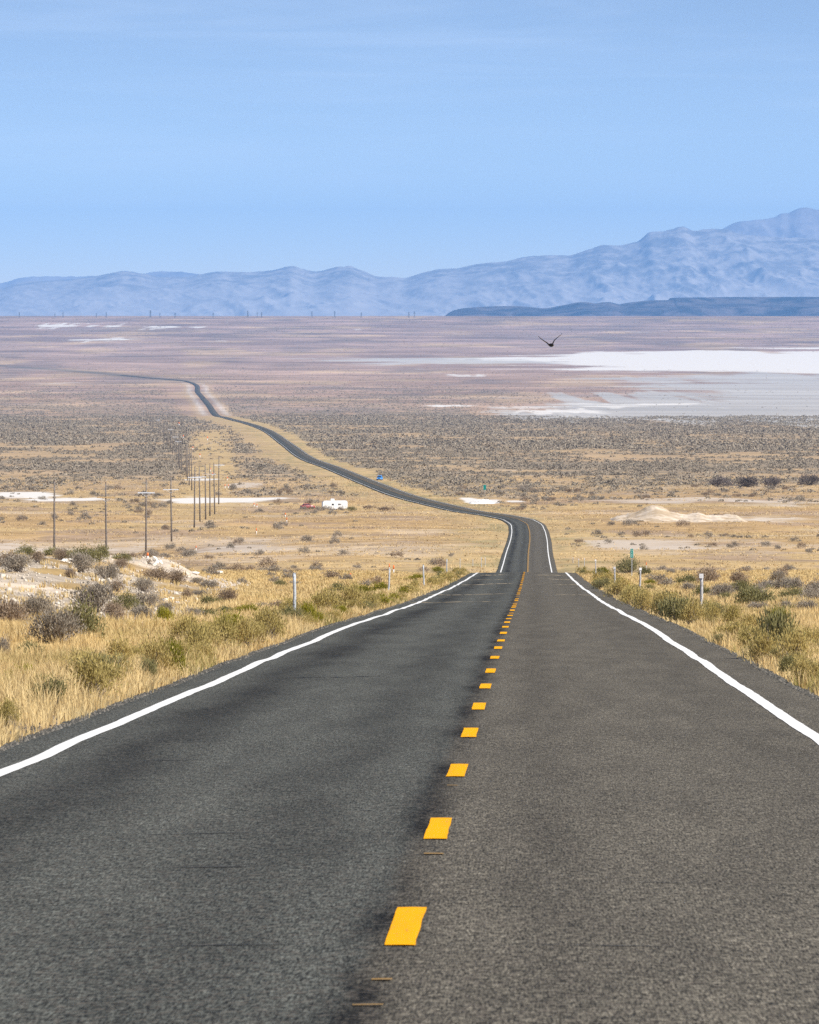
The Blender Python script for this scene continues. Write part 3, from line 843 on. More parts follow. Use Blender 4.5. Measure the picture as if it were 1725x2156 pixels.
# plants picked out one by one in the photograph: kind, u, v at the foot, width, height (1725-px units), variant
HAND = [
    ('twiggy_brush', 118, 1357, 120, 62, 1), ('sagebrush', 168, 1346, 84, 60, 3), ('twiggy_brush', 78, 1309, 74, 46, 1), ('twiggy_brush', 28, 1312, 60, 38, 0),
    ('sagebrush', 205, 1290, 90, 46, 0), ('twiggy_brush', 240, 1307, 60, 32, 0), ('sagebrush', 300, 1304, 46, 24, 1), ('rabbitbrush', 345, 1318, 36, 26, 0),
    ('sagebrush', 305, 1283, 54, 30, 1), ('twiggy_brush', 305, 1250, 58, 38, 1), ('sagebrush', 245, 1246, 40, 24, 2), ('sagebrush', 222, 1220, 60, 36, 1),
    ('sagebrush', 168, 1205, 66, 40, 0), ('sagebrush', 175, 1185, 76, 34, 3), ('sagebrush', 128, 1180, 40, 24, 2), ('sagebrush', 40, 1205, 80, 36, 0),
    ('twiggy_brush', 20, 1195, 70, 34, 0), ('twiggy_brush', 82, 1186, 44, 26, 0), ('sagebrush', 208, 1180, 48, 34, 3), ('sagebrush', 148, 1216, 34, 18, 2),
    ('sagebrush', 330, 1222, 60, 26, 2), ('sagebrush', 372, 1230, 48, 30, 2), ('sagebrush', 254, 1197, 34, 20, 2), ('sagebrush', 395, 1262, 30, 22, 2),
    ('sagebrush', 440, 1240, 32, 16, 1), ('twiggy_brush', 478, 1272, 44, 26, 0), ('sagebrush', 350, 1296, 36, 20, 0), ('sagebrush', 404, 1305, 44, 18, 0),
    ('rabbitbrush', 18, 1457, 28, 30, 0), ('rabbitbrush', 56, 1453, 50, 36, 2), ('sagebrush', 64, 1385, 54, 26, 3), ('sagebrush', 8, 1392, 30, 36, 0),
    ('rabbitbrush', 425, 1306, 70, 16, 1), ('rabbitbrush', 520, 1300, 60, 18, 0), ('rabbitbrush', 470, 1298, 44, 14, 1), ('rabbitbrush', 712, 1254, 40, 18, 1),
    ('rabbitbrush', 760, 1256, 58, 16, 0), ('rabbitbrush', 802, 1250, 42, 16, 2), ('rabbitbrush', 668, 1274, 36, 13, 0), ('rabbitbrush', 875, 1224, 38, 10, 0),
    ('rabbitbrush', 925, 1208, 28, 10, 0), ('rabbitbrush', 650, 1322, 44, 34, 2), ('roadside_weed', 690, 1300, 70, 40, 0), ('roadside_weed', 740, 1290, 60, 38, 1),
    ('roadside_weed', 610, 1322, 56, 34, 3), ('roadside_weed', 565, 1345, 66, 44, 0), ('roadside_weed', 520, 1372, 60, 46, 2), ('roadside_weed', 470, 1376, 70, 50, 1),
    ('roadside_weed', 420, 1395, 66, 52, 4), ('rabbitbrush', 362, 1424, 50, 52, 2), ('roadside_weed', 330, 1428, 70, 56, 0), ('rabbitbrush', 310, 1436, 40, 34, 3),
    ('roadside_weed', 195, 1478, 90, 62, 1), ('roadside_weed', 110, 1492, 70, 48, 3), ('roadside_weed', 255, 1440, 60, 42, 4), ('roadside_weed', 20, 1535, 40, 40, 4),
    # right of the road
    ('rabbitbrush', 1430, 1318, 74, 44, 3), ('roadside_weed', 1395, 1304, 46, 36, 2), ('roadside_weed', 1352, 1290, 52, 32, 0), ('roadside_weed', 1300, 1262, 44, 26, 1),
    ('roadside_weed', 1270, 1243, 38, 20, 3), ('roadside_weed', 1330, 1277, 36, 26, 4), ('roadside_weed', 1460, 1322, 56, 40, 0), ('roadside_weed', 1500, 1325, 40, 34, 4),
    ('rabbitbrush', 1462, 1322, 20, 16, 0), ('roadside_weed', 1545, 1330, 50, 36, 2), ('rabbitbrush', 1640, 1392, 90, 78, 3), ('roadside_weed', 1608, 1404, 58, 50, 0),
    ('roadside_weed', 1668, 1412, 70, 56, 4), ('roadside_weed', 1690, 1448, 56, 40, 1), ('rabbitbrush', 1660, 1424, 36, 30, 1), ('rabbitbrush', 1514, 1360, 26, 18, 3),
    ('sagebrush', 1590, 1278, 72, 34, 3), ('sagebrush', 1580, 1272, 40, 28, 7), ('twiggy_brush', 1518, 1262, 64, 28, 1), ('sagebrush', 1480, 1258, 34, 20, 3),
    ('sagebrush', 1668, 1265, 46, 22, 3), ('sagebrush', 1445, 1233, 34, 18, 3), ('sagebrush', 1490, 1229, 48, 26, 2), ('twiggy_brush', 1558, 1233, 50, 24, 0),
    ('sagebrush', 1610, 1246, 56, 20, 1), ('sagebrush', 1680, 1248, 40, 26, 1), ('sagebrush', 1716, 1256, 34, 24, 2), ('sagebrush', 1640, 1228, 44, 18, 0),
    ('rabbitbrush', 1367, 1236, 28, 11, 0), ('rabbitbrush', 1365, 1250, 27, 13, 1), ('rabbitbrush', 1403, 1234, 17, 10, 1), ('sagebrush', 1322, 1208, 50, 26, 3),
    ('rabbitbrush', 1272, 1212, 30, 12, 0), ('sagebrush', 1358, 1213, 26, 16, 3), ('sagebrush', 1410, 1209, 26, 10, 1), ('rabbitbrush', 1530, 1268, 30, 14, 1),
    ('sagebrush', 1700, 1290, 40, 22, 1), ('sagebrush', 1655, 1290, 34, 18, 0)]
for nm, u, v, wp, hp, var in HAND:
    plant_px(nm, u, v, wp, hp, var)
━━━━
Using the material above, return every line exactly as it appears, minus the pictures.

The Blender Python script for this scene continues. Write part 3, from line 843 on. More parts follow. Use Blender 4.5. Measure the picture as if it were 1725x2156 pixels.
# plants picked out one by one in the photograph: kind, u, v at the foot, width, height (1725-px units), variant
HAND = [
    ('twiggy_brush', 118, 1357, 120, 62, 1), ('sagebrush', 168, 1346, 84, 60, 3), ('twiggy_brush', 78, 1309, 74, 46, 1), ('twiggy_brush', 28, 1312, 60, 38, 0),
    ('sagebrush', 205, 1290, 90, 46, 0), ('twiggy_brush', 240, 1307, 60, 32, 0), ('sagebrush', 300, 1304, 46, 24, 1), ('rabbitbrush', 345, 1318, 36, 26, 0),
    ('sagebrush', 305, 1283, 54, 30, 1), ('twiggy_brush', 305, 1250, 58, 38, 1), ('sagebrush', 245, 1246, 40, 24, 2), ('sagebrush', 222, 1220, 60, 36, 1),
    ('sagebrush', 168, 1205, 66, 40, 0), ('sagebrush', 175, 1185, 76, 34, 3), ('sagebrush', 128, 1180, 40, 24, 2), ('sagebrush', 40, 1205, 80, 36, 0),
    ('twiggy_brush', 20, 1195, 70, 34, 0), ('twiggy_brush', 82, 1186, 44, 26, 0), ('sagebrush', 208, 1180, 48, 34, 3), ('sagebrush', 148, 1216, 34, 18, 2),
    ('sagebrush', 330, 1222, 60, 26, 2), ('sagebrush', 372, 1230, 48, 30, 2), ('sagebrush', 254, 1197, 34, 20, 2), ('sagebrush', 395, 1262, 30, 22, 2),
    ('sagebrush', 440, 1240, 32, 16, 1), ('twiggy_brush', 478, 1272, 44, 26, 0), ('sagebrush', 350, 1296, 36, 20, 0), ('sagebrush', 404, 1305, 44, 18, 0),
    ('rabbitbrush', 18, 1457, 28, 30, 0), ('rabbitbrush', 56, 1453, 50, 36, 2), ('sagebrush', 64, 1385, 54, 26, 3), ('sagebrush', 8, 1392, 30, 36, 0),
    ('rabbitbrush', 425, 1306, 70, 16, 1), ('rabbitbrush', 520, 1300, 60, 18, 0), ('rabbitbrush', 470, 1298, 44, 14, 1), ('rabbitbrush', 712, 1254, 40, 18, 1),
    ('rabbitbrush', 760, 1256, 58, 16, 0), ('rabbitbrush', 802, 1250, 42, 16, 2), ('rabbitbrush', 668, 1274, 36, 13, 0), ('rabbitbrush', 875, 1224, 38, 10, 0),
    ('rabbitbrush', 925, 1208, 28, 10, 0), ('rabbitbrush', 650, 1322, 44, 34, 2), ('roadside_weed', 690, 1300, 70, 40, 0), ('roadside_weed', 740, 1290, 60, 38, 1),
    ('roadside_weed', 610, 1322, 56, 34, 3), ('roadside_weed', 565, 1345, 66, 44, 0), ('roadside_weed', 520, 1372, 60, 46, 2), ('roadside_weed', 470, 1376, 70, 50, 1),
    ('roadside_weed', 420, 1395, 66, 52, 4), ('rabbitbrush', 362, 1424, 50, 52, 2), ('roadside_weed', 330, 1428, 70, 56, 0), ('rabbitbrush', 310, 1436, 40, 34, 3),
    ('roadside_weed', 195, 1478, 90, 62, 1), ('roadside_weed', 110, 1492, 70, 48, 3), ('roadside_weed', 255, 1440, 60, 42, 4), ('roadside_weed', 20, 1535, 40, 40, 4),
    # right of the road
    ('rabbitbrush', 1430, 1318, 74, 44, 3), ('roadside_weed', 1395, 1304, 46, 36, 2), ('roadside_weed', 1352, 1290, 52, 32, 0), ('roadside_weed', 1300, 1262, 44, 26, 1),
    ('roadside_weed', 1270, 1243, 38, 20, 3), ('roadside_weed', 1330, 1277, 36, 26, 4), ('roadside_weed', 1460, 1322, 56, 40, 0), ('roadside_weed', 1500, 1325, 40, 34, 4),
    ('rabbitbrush', 1462, 1322, 20, 16, 0), ('roadside_weed', 1545, 1330, 50, 36, 2), ('rabbitbrush', 1640, 1392, 90, 78, 3), ('roadside_weed', 1608, 1404, 58, 50, 0),
    ('roadside_weed', 1668, 1412, 70, 56, 4), ('roadside_weed', 1690, 1448, 56, 40, 1), ('rabbitbrush', 1660, 1424, 36, 30, 1), ('rabbitbrush', 1514, 1360, 26, 18, 3),
    ('sagebrush', 1590, 1278, 72, 34, 3), ('sagebrush', 1580, 1272, 40, 28, 7), ('twiggy_brush', 1518, 1262, 64, 28, 1), ('sagebrush', 1480, 1258, 34, 20, 3),
    ('sagebrush', 1668, 1265, 46, 22, 3), ('sagebrush', 1445, 1233, 34, 18, 3), ('sagebrush', 1490, 1229, 48, 26, 2), ('twiggy_brush', 1558, 1233, 50, 24, 0),
    ('sagebrush', 1610, 1246, 56, 20, 1), ('sagebrush', 1680, 1248, 40, 26, 1), ('sagebrush', 1716, 1256, 34, 24, 2), ('sagebrush', 1640, 1228, 44, 18, 0),
    ('rabbitbrush', 1367, 1236, 28, 11, 0), ('rabbitbrush', 1365, 1250, 27, 13, 1), ('rabbitbrush', 1403, 1234, 17, 10, 1), ('sagebrush', 1322, 1208, 50, 26, 3),
    ('rabbitbrush', 1272, 1212, 30, 12, 0), ('sagebrush', 1358, 1213, 26, 16, 3), ('sagebrush', 1410, 1209, 26, 10, 1), ('rabbitbrush', 1530, 1268, 30, 14, 1),
    ('sagebrush', 1700, 1290, 40, 22, 1), ('sagebrush', 1655, 1290, 34, 18, 0)]
for nm, u, v, wp, hp, var in HAND:
    plant_px(nm, u, v, wp, hp, var)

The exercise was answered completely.